I can bump 150 up to 200 (or alternatively handle this only in lspconfig).
My main priority is "responsiveness". It's a bit hard to come up with a universal number that works well for everyone, as I believe hardware will also play a strong role here.
We could still do this per server in lspconfig. An alternative would be to not handle setting the default debounce in core, although then plugin authors will need to think about this.
Personally only C. matters to me, I think we should also optimize for request time, that is, the debounce should be as such to minimize the time the servers spends processing the last notification(s) to optimize the time required on the first subsequent request. The most concrete example of this would be servicing completion requests. |
👍 Different language servers may have different performance patterns too. (As well as "slowness", what's serial vs parallel matters a lot here).
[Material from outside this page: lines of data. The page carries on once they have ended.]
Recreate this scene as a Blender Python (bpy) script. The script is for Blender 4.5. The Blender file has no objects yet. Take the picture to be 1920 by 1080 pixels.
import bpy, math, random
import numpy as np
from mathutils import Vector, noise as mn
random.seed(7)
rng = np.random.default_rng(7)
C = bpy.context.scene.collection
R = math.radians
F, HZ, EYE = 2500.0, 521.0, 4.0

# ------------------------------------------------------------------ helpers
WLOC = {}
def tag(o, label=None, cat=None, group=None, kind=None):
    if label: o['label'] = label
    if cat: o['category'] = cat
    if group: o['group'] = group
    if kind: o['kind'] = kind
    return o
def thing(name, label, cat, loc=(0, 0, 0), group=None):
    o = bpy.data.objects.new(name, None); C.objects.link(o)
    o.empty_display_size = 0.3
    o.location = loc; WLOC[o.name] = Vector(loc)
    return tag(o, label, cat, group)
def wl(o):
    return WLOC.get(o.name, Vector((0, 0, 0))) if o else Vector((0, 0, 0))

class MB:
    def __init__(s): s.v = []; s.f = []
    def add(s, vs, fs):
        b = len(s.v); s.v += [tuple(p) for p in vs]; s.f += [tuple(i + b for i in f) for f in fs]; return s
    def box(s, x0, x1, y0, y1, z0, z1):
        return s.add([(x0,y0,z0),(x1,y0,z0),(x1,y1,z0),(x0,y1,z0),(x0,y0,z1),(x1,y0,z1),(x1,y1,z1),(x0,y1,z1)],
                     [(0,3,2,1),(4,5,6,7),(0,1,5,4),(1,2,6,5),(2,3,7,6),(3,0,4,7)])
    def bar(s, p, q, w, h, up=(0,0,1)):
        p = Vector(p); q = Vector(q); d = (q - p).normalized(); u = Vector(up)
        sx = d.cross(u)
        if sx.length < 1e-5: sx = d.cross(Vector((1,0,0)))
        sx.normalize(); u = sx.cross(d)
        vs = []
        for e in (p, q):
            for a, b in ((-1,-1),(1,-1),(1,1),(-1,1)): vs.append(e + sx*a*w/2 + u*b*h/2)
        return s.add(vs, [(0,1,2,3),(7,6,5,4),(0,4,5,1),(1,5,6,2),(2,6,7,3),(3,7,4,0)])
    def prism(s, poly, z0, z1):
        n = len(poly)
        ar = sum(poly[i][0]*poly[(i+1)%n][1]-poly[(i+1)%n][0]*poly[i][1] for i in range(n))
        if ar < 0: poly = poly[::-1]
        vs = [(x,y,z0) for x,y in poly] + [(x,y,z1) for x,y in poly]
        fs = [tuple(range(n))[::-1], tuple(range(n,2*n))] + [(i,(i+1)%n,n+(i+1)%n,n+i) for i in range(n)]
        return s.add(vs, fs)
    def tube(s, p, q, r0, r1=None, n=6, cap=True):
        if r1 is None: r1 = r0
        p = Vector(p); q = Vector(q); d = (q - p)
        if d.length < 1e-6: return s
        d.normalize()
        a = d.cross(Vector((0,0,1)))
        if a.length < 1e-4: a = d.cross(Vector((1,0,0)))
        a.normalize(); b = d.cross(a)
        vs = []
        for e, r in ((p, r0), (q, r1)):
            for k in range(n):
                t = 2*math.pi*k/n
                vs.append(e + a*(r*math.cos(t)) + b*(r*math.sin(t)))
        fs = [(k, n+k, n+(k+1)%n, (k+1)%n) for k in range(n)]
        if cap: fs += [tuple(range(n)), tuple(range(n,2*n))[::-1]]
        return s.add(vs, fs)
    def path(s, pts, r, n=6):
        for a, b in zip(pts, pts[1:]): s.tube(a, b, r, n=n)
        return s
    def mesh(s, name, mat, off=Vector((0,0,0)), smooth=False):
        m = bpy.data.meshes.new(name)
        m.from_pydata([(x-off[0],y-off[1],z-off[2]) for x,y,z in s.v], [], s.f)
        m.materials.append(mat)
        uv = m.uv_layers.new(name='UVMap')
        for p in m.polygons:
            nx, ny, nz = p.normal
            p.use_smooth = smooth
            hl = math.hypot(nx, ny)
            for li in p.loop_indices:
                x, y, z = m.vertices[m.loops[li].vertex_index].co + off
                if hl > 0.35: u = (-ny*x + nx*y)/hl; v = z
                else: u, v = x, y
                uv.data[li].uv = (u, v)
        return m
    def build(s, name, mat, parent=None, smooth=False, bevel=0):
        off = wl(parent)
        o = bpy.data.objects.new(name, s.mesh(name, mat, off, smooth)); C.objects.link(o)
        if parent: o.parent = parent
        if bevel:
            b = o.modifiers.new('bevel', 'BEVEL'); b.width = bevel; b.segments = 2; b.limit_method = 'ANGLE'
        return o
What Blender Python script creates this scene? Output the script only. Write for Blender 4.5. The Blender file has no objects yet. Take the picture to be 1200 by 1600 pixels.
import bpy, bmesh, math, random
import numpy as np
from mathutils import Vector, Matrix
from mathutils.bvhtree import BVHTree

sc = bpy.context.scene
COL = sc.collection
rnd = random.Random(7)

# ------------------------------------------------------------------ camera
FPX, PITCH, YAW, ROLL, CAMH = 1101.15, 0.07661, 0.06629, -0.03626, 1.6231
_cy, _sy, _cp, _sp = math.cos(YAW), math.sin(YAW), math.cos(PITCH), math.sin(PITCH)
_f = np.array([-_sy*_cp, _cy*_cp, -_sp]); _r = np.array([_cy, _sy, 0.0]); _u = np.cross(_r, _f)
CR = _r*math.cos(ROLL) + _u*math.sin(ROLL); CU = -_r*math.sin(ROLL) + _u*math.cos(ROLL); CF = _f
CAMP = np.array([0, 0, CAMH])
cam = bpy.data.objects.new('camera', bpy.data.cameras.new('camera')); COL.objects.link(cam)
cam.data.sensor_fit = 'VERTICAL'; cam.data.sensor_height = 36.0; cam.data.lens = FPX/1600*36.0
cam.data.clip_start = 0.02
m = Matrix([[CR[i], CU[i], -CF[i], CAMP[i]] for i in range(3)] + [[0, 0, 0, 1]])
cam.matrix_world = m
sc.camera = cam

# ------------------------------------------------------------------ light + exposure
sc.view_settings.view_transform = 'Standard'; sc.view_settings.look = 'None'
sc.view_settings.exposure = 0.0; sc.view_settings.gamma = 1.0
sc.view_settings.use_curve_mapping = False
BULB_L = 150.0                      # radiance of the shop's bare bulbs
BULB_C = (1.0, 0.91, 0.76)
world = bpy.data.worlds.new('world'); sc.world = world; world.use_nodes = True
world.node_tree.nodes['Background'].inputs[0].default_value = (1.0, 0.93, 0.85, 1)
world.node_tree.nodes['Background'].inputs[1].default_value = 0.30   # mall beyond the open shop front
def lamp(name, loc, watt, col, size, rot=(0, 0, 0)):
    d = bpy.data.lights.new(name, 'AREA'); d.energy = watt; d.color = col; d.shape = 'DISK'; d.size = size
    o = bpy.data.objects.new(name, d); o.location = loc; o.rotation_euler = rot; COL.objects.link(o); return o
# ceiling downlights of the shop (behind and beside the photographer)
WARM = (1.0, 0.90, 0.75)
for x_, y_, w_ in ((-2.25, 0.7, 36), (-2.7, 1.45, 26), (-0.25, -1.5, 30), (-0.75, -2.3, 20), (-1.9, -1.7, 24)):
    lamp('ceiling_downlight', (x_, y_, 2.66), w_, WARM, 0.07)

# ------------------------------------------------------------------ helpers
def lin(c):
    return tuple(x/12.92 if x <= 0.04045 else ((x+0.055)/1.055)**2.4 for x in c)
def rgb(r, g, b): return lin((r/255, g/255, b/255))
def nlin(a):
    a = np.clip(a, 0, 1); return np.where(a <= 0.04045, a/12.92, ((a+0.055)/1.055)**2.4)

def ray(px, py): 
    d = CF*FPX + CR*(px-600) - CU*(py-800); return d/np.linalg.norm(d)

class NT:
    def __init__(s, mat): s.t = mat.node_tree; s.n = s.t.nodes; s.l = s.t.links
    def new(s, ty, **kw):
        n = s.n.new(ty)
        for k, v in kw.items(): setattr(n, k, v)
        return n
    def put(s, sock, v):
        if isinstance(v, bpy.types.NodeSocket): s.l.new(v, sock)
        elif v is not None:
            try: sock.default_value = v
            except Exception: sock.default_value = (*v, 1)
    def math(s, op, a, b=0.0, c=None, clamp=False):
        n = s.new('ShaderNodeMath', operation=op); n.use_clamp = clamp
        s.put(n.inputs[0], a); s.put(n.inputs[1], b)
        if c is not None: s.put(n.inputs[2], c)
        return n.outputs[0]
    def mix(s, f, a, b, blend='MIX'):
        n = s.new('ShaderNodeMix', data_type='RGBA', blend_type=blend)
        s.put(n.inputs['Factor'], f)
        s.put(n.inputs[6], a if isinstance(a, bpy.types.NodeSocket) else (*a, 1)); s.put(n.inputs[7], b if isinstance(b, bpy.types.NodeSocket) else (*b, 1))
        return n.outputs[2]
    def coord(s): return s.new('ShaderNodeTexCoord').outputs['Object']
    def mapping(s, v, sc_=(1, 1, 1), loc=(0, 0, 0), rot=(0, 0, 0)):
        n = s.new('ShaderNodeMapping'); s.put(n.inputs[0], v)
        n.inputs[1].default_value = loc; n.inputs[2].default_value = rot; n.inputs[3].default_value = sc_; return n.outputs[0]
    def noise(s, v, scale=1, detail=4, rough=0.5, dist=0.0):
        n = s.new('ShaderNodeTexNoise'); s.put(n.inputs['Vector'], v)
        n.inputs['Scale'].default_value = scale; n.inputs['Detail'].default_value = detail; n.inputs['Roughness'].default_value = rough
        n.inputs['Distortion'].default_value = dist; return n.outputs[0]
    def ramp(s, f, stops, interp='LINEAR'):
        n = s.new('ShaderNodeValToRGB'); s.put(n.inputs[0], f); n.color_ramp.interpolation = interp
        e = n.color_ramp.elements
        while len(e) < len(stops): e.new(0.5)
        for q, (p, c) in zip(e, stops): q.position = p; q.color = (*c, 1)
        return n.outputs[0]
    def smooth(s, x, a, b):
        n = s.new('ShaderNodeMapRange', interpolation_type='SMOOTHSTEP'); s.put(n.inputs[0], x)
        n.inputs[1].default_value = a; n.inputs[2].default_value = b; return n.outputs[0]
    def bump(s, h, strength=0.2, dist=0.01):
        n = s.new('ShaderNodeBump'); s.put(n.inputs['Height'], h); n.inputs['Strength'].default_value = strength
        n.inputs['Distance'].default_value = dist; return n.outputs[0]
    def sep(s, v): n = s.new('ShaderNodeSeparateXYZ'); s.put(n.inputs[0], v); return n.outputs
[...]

Lspconfig sounds sensible from a layering perspective, and if ~everyone uses lspconfig, it probably doesn't make a practical difference. Apart from the ability to give better per-server defaults :-)
Yeah, this depends on what's parallel vs serial in the server (and also whether constrained by hardware). |
(sorry this will be off-topic) Eventually I don't want everyone to use lspconfig, I'd rather defer to dedicated language plugins. I've been planning to write a "developing a dedidcated language plugin for neovim" guide for awhile which could cover setting a debounce per server. I think one advantage of default debounce in core is there are many non-singular operations (like Join, which triggers on_lines 3 times) that are effectively instant. Adding a small debounce in these cases (I believe) is useful for servers, although as you say that depends on the implementation of the server (if it handles internal debounce, etc.). I may hold on this for now and add the per-server debounce in lspconfig (disabled for clangd as you say). Anyways, now I am torn :) |
Maybe offtopic but very interesting! This is the VSCode/coc model of course and a little bit of a maintenance headache for LS authors, but makes the editor a much more attractive target for LSP extensions/quirks. It would help if these extensions can defer to some default facility for things like how to handle "standard"
Well, it won't hurt either. I think a client-side debounce of 10ms to cover compound edits is a great idea, maybe even as a forced unconfigurable minimum.
Sorry :-) |
Yes, I'm planning on moving the "core" of lspconfig (generic project detection, automatically attaching all buffers to a language server watching a directory) soon-ish, I started moving the path utilities over last week (with some requisite bikeshedding). I want to move away from a "server centric" project like lspconfig is currently to a "language level project" like configuration. The idea is to allow users to more precisely delegate different functionality to different language servers per project by exposing client ids directly to the "project" (and allow for more broad configuration of project level settings which people are abusing on_attach for currently). Lspconfig will be renamed "server-configurations" and serve as a source of sane defaults for clients, but the actual server launching/attaching/project management utilties will be provided by core (and can be treated as a library for a future clangd.nvim that exposes all of the nice off-protocol clangd requests :)) |
I'd stick with the 150ms Not sure if clangd is the best example here to talk about what kind of values makes most sense - as clangd is generally not problematic without any debounce at all. It is other servers which cannot keep up with a high frequency of didChange notifications that cause problems ("Why is LSP so slow") and motivated this. |
Yeah I merged it. We can always adjust the default value later. I can set a lower default for lspconfig for clangd (@sam-mccall if you want to chat neovim lsp stuff you should hop on matrix because I would value your input in the future) |
Thanks, will do! (though I have trouble keeping up with too many info sources) I'd forgotten about the serverside latency problems if they're not folding notifications together (or that itself is too slow). 150ms makes total sense for that. |
I think we should enable debounce by default. It's well-tested now and this should avoid issues with slower servers. It can still be disabled by setting debounce_text_changes to 0 ms. Ofc users can replicate this in 0.6.1 by setting flags/debounce_text_changes in lspconfig/start_client.